Exactly retype the lines from the top of the data through the line containing "COL = SC.collection", leaving out every picture.

## Start

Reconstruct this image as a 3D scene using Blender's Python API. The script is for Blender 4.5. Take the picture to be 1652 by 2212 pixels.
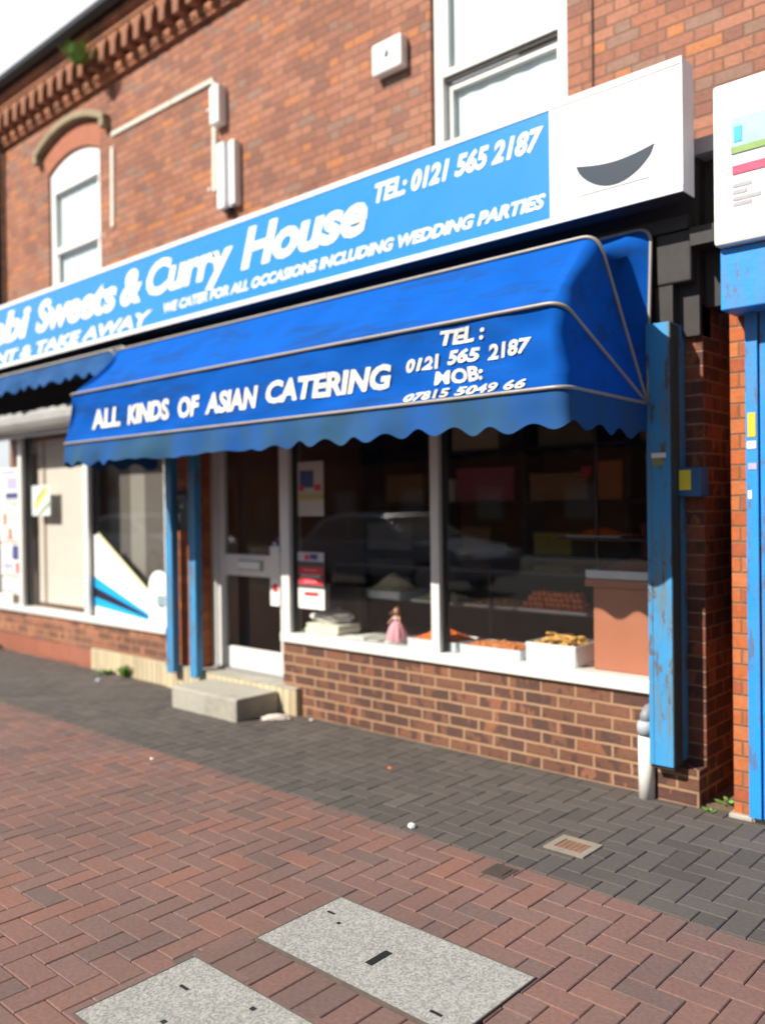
import bpy, bmesh, math, random
from mathutils import Vector, Matrix, noise
random.seed(7)
R = math.radians
for o in list(bpy.data.objects): bpy.data.objects.remove(o)
SC = bpy.context.scene
COL = SC.collection

# ------------------------------------------------------------------ camera, world, sun, exposure
cam = bpy.data.cameras.new('camera'); camo = bpy.data.objects.new('camera', cam); COL.objects.link(camo); SC.camera = camo
yaw, pitch, roll = R(42.251), R(-0.421), R(-0.733)
fw = Vector((-math.sin(yaw)*math.cos(pitch), math.cos(yaw)*math.cos(pitch), math.sin(pitch)))
rt = Vector((math.cos(yaw), math.sin(yaw), 0)); dn = fw.cross(rt)
r2 = rt*math.cos(roll) - dn*math.sin(roll); d2 = dn*math.cos(roll) + rt*math.sin(roll)
mw = Matrix((r2, -d2, -fw)).transposed().to_4x4(); mw.translation = Vector((0, -4.35, 1.55))
camo.matrix_world = mw
cam.sensor_fit = 'VERTICAL'; cam.sensor_height = 24; cam.lens = 1876/2212*24
cam.clip_start = .05; cam.clip_end = 2000
cam.dof.use_dof = True; cam.dof.focus_distance = 3.05; cam.dof.aperture_fstop = .78
SUNV = Vector((.40, 1.0, -.92)).normalized()
wd = bpy.data.worlds.new('World'); SC.world = wd; wd.use_nodes = True
nt = wd.node_tree; nt.nodes.clear()
sky = nt.nodes.new('ShaderNodeTexSky'); sky.sky_type = 'NISHITA'; sky.sun_disc = False
sky.sun_elevation = math.asin(-SUNV.z); sky.sun_rotation = math.atan2(-SUNV.x, -SUNV.y) % (2*math.pi)
sky.dust_density = 1.2; sky.air_density = 1.0; sky.ozone_density = 1
bg = nt.nodes.new('ShaderNodeBackground'); bg.inputs[1].default_value = .05
ow = nt.nodes.new('ShaderNodeOutputWorld')
# bright cloud added at left to whiten sky and sign, blue towards the sun
tcw = nt.nodes.new('ShaderNodeTexCoord')
cl = nt.nodes.new('ShaderNodeMapRange'); cl.interpolation_type = 'SMOOTHSTEP'; dtw = nt.nodes.new('ShaderNodeVectorMath'); dtw.operation = 'DOT_PRODUCT'; nt.links.new(tcw.outputs['Generated'], dtw.inputs[0]); dtw.inputs[1].default_value = (-.93, .36, .05)
nt.links.new(dtw.outputs['Value'], cl.inputs[0]); cl.inputs[1].default_value = .42; cl.inputs[2].default_value = .72
cn = nt.nodes.new('ShaderNodeTexNoise'); cn.inputs['Scale'].default_value = 3.2; cn.inputs['Detail'].default_value = 6; nt.links.new(tcw.outputs['Generated'], cn.inputs['Vector'])
cr = nt.nodes.new('ShaderNodeMapRange'); nt.links.new(cn.outputs[0], cr.inputs[0]); cr.inputs[1].default_value = .3; cr.inputs[2].default_value = .5; cr.inputs[3].default_value = .75
cm = nt.nodes.new('ShaderNodeMath'); cm.operation = 'MULTIPLY'; nt.links.new(cl.outputs[0], cm.inputs[0]); nt.links.new(cr.outputs[0], cm.inputs[1])
cx_ = nt.nodes.new('ShaderNodeMix'); cx_.data_type = 'RGBA'; nt.links.new(cm.outputs[0], cx_.inputs[0]); nt.links.new(sky.outputs[0], cx_.inputs[6]); cx_.inputs[7].default_value = (15.0, 15.4, 15.9, 1)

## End

- [TASK RESPONSE]:
Reconstruct this image as a 3D scene using Blender's Python API. The script is for Blender 4.5. Take the picture to be 1652 by 2212 pixels.
import bpy, bmesh, math, random
from mathutils import Vector, Matrix, noise
random.seed(7)
R = math.radians
for o in list(bpy.data.objects): bpy.data.objects.remove(o)
SC = bpy.context.scene
COL = SC.collection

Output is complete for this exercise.